Вскоре у Никитиных возникла новая мечта — приобрести свой цирк и начать крупное дело. Им удалось купить шапито, продававшийся с торгов за бесценок. А через несколько лет Никитины на торжествах по случаю вступления на престол Александра III в Москве на Ходынском поле соорудили цирк с двумя манежами на пятнадцать тысяч зрителей. На конюшне у них стояло семьдесят лошадей. В дни коронации Николая II они там же, на Ходынском поле, построили огромный цирк. На этот раз на конюшне у них было более ста лошадей.
Предприимчивые братья в 1886 году открыли свой сезон в здании рядом с цирком Саламонского. Это был дерзкий, рискованный шаг. И он вполне оправдался — дела пошли отлично. Саламонский рвал и метал, чтобы избавиться от опасной конкуренции, ему пришлось дать Никитиным крупную сумму отступного, лишь бы они покинули Москву.
Братья Никитины вернулись в провинцию. Однако через год открыли сезон в здании цирка Гинне на Воздвиженке. Тогда возмущенный Саламонский подал иск в суд, обвиняя Никитиных в нарушении взятых обязательств. Иск казался бесспорным. Но в ходе судебного разбирательства выяснилось, что договор подписал лишь старший брат Дмитрий, а новый цирк открыли Петр и Аким Никитины, не бравшие на себя никаких обязательств. Саламонский проиграл дело да еще уплатил судебные издержки.

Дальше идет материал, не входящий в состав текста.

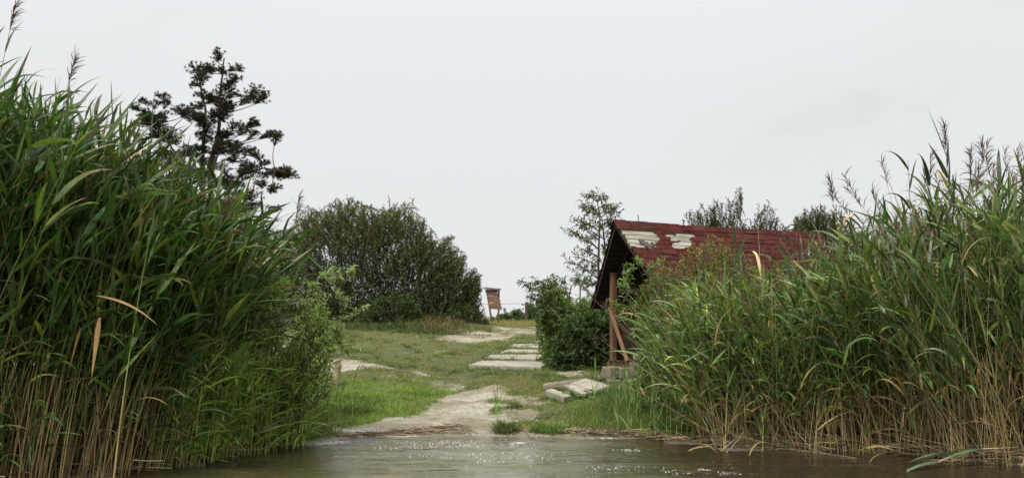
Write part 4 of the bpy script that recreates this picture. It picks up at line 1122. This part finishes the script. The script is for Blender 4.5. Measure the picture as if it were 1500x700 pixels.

Впоследствии Никитины вновь отправились в провинцию, главным образом в приволжские города и на Кавказ, где соорудили несколько стационарных цирков.
Все же белокаменная Москва продолжала неотразимо тянуть их к себе. Аким Александрович Никитин накануне своего семидесятилетия стал во главе дела и энергично принялся воздвигать большой цирк на Садово-Триумфальной улице.
Строительство и оборудование его было закончено быстро — за год. Все было сделано по последнему слову техники. Манеж новейшей конструкции имел гидравлическое устройство, позволявшее превращать его в бассейн, обычный опилочный грунт заменил нарядный кокосовый настил. И что характерно, на галерке зрители стояли, туда вела специальная лестница, так как дирекция не хотела, чтобы нарядная публика первых рядов смешивалась бы с простонародьем.
Братья Никитины оставили глубокий след в развитии русского циркового искусства. Вот их объявление, когда они конкурировали со своим соседом Саламонским: «Русский цирк братьев Никитиных на Цветном бульваре. В четверг 18 декабря бенефис русского клоуна Владимира Дурова при участии русских директоров братьев Никитиных и русских наездников».
Действительно труппа Никитиных в основном состояла из русских артистов: превосходных наездников Петрова, Николаева, Козлова, Орлова, Лукашевича, Маслова, Некрасова, Осипова, клоунов В. Дурова, Альперова, братьев Красуцких, Борисова и других.